_Given data_.
---
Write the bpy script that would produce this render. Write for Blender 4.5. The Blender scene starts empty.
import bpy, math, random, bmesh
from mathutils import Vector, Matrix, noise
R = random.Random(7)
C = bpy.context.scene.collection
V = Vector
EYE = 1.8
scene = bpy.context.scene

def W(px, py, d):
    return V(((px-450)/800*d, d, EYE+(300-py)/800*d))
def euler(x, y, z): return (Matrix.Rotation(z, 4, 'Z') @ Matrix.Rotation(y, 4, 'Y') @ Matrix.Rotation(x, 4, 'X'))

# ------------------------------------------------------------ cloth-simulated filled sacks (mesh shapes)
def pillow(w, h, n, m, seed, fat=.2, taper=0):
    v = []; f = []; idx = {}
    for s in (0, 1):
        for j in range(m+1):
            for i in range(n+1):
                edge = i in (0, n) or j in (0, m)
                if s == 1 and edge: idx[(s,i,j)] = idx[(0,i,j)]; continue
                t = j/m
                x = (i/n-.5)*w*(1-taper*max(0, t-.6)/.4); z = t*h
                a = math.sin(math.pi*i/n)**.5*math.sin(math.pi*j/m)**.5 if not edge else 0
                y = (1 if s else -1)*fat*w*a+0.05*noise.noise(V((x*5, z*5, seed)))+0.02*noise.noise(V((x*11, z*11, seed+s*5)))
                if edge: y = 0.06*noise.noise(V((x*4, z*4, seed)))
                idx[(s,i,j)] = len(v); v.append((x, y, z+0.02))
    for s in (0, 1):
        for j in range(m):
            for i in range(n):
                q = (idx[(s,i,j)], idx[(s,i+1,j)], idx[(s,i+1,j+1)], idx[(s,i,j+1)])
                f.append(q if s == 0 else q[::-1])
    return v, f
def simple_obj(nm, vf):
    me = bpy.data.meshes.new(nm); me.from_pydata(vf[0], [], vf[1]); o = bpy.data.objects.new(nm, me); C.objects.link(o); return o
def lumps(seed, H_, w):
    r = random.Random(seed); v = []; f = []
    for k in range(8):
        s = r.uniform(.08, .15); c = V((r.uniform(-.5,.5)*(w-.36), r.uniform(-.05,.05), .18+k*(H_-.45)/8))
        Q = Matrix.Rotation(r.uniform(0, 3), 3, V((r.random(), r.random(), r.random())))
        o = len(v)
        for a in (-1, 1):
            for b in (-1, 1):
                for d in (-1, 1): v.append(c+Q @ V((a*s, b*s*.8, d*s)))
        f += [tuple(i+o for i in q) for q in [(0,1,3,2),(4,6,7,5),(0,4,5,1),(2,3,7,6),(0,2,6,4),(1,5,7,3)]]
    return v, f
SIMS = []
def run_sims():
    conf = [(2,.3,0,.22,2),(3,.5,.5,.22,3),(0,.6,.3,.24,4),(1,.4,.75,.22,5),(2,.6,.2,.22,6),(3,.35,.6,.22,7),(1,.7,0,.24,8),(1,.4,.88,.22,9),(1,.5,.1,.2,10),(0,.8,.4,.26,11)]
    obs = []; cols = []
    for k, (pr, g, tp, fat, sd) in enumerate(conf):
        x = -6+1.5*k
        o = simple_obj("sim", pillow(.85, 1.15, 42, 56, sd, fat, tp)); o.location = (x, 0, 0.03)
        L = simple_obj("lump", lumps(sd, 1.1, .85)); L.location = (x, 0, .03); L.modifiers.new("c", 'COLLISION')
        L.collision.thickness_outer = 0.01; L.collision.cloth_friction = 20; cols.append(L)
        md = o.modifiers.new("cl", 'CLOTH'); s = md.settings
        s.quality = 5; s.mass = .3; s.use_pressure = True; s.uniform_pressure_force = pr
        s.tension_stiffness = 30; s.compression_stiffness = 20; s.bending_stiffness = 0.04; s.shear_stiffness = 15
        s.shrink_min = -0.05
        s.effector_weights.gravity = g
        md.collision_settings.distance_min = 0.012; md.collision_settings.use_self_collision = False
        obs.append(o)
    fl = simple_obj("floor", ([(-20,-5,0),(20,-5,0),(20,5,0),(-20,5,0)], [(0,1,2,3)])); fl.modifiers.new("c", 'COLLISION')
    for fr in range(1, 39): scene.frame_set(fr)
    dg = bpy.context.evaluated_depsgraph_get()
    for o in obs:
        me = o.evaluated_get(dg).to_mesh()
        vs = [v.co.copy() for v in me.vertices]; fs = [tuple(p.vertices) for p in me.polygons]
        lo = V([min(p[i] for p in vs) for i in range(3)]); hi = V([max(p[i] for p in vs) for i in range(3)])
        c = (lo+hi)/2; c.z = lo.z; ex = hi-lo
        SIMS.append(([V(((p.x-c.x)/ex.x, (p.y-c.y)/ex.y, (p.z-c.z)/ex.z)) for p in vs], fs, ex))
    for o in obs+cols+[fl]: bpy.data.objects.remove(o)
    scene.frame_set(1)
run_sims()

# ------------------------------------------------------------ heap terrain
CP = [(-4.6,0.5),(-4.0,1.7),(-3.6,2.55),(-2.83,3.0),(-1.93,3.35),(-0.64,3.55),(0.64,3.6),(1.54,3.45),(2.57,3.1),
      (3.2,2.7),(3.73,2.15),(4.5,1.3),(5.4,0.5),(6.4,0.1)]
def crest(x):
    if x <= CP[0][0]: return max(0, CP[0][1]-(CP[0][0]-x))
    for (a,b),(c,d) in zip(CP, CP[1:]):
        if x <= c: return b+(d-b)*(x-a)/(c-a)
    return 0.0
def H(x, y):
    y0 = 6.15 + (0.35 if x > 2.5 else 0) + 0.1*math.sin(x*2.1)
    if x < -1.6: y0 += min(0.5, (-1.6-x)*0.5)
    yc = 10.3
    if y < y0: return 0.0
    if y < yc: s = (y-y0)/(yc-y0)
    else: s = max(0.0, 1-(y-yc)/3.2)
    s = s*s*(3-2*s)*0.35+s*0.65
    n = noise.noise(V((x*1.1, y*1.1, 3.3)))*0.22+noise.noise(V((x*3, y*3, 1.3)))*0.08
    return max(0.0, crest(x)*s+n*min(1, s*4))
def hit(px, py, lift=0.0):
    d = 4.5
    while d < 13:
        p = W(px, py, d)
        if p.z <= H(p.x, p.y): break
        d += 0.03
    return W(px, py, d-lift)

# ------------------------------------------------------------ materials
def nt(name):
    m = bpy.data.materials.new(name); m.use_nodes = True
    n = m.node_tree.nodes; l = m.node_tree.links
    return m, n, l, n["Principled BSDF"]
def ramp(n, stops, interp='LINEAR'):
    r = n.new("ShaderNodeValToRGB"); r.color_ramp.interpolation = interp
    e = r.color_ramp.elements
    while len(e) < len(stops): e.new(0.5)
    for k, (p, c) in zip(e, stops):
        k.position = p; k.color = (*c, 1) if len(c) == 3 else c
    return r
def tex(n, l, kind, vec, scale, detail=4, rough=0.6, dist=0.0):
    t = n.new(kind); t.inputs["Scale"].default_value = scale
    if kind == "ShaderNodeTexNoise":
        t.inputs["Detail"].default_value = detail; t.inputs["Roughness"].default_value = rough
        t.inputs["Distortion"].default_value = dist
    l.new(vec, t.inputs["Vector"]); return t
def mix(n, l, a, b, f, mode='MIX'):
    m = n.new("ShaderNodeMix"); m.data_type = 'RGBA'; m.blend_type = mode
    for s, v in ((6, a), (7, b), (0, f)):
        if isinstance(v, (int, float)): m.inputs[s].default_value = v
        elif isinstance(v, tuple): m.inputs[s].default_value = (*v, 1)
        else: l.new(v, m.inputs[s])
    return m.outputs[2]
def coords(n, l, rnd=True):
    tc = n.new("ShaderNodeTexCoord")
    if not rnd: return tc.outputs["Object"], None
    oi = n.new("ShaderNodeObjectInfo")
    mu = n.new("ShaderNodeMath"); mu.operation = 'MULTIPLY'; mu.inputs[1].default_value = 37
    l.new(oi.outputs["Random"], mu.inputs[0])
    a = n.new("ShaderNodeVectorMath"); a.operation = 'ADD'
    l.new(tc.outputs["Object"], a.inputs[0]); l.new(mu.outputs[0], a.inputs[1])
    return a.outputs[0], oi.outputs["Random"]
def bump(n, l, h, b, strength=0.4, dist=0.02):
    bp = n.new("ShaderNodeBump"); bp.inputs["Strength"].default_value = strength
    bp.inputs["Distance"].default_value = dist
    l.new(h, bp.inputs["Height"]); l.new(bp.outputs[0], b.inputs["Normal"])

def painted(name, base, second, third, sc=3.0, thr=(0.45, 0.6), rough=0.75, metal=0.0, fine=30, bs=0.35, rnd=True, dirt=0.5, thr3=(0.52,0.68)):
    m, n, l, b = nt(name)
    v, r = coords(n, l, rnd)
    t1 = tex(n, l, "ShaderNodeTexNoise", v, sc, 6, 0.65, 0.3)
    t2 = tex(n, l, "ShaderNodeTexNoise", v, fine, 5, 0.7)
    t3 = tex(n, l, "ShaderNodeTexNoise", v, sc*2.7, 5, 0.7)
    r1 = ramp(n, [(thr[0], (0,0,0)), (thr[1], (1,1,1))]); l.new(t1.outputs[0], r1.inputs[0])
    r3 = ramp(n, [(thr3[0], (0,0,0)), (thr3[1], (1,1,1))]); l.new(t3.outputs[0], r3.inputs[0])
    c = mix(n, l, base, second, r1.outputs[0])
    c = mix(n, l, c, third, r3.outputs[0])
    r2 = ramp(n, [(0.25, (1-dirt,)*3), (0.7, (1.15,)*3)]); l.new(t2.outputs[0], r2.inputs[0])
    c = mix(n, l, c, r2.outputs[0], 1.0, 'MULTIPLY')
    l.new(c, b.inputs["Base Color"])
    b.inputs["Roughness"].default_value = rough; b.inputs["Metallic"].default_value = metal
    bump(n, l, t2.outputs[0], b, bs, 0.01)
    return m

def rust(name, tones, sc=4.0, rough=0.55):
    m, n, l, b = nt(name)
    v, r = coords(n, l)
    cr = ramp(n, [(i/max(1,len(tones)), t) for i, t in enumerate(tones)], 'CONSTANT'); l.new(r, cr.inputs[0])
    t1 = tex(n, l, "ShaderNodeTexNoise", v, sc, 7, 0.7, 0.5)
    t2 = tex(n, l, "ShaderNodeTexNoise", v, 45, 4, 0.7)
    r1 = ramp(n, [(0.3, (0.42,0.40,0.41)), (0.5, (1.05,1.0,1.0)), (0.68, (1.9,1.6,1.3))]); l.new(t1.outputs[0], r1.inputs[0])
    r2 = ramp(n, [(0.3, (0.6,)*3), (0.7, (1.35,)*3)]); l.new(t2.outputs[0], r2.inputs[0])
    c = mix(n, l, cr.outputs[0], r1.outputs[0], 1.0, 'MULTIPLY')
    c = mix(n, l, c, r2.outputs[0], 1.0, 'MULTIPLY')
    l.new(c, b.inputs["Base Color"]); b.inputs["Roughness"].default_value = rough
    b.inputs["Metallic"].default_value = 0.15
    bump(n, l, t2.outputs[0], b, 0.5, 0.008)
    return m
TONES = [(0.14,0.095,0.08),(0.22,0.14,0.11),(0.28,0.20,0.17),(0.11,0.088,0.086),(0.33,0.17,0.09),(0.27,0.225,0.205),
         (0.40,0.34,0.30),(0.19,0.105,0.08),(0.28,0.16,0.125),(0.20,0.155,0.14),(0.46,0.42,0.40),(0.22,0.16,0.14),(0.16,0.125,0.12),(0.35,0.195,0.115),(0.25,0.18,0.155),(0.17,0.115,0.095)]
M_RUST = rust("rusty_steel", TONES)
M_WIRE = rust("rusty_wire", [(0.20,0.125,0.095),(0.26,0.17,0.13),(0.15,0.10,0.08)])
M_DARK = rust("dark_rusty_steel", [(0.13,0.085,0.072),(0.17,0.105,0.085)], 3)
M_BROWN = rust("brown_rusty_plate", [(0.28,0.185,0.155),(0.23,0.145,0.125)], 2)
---
_Short exercise_. From the top of the listing above, restate each line word for word up to and including the line with "def euler(x, y, z): return"; add nothing else.

_Exercise output_.
Write the bpy script that would produce this render. Write for Blender 4.5. The Blender scene starts empty.
import bpy, math, random, bmesh
from mathutils import Vector, Matrix, noise
R = random.Random(7)
C = bpy.context.scene.collection
V = Vector
EYE = 1.8
scene = bpy.context.scene

def W(px, py, d):
    return V(((px-450)/800*d, d, EYE+(300-py)/800*d))
def euler(x, y, z): return (Matrix.Rotation(z, 4, 'Z') @ Matrix.Rotation(y, 4, 'Y') @ Matrix.Rotation(x, 4, 'X'))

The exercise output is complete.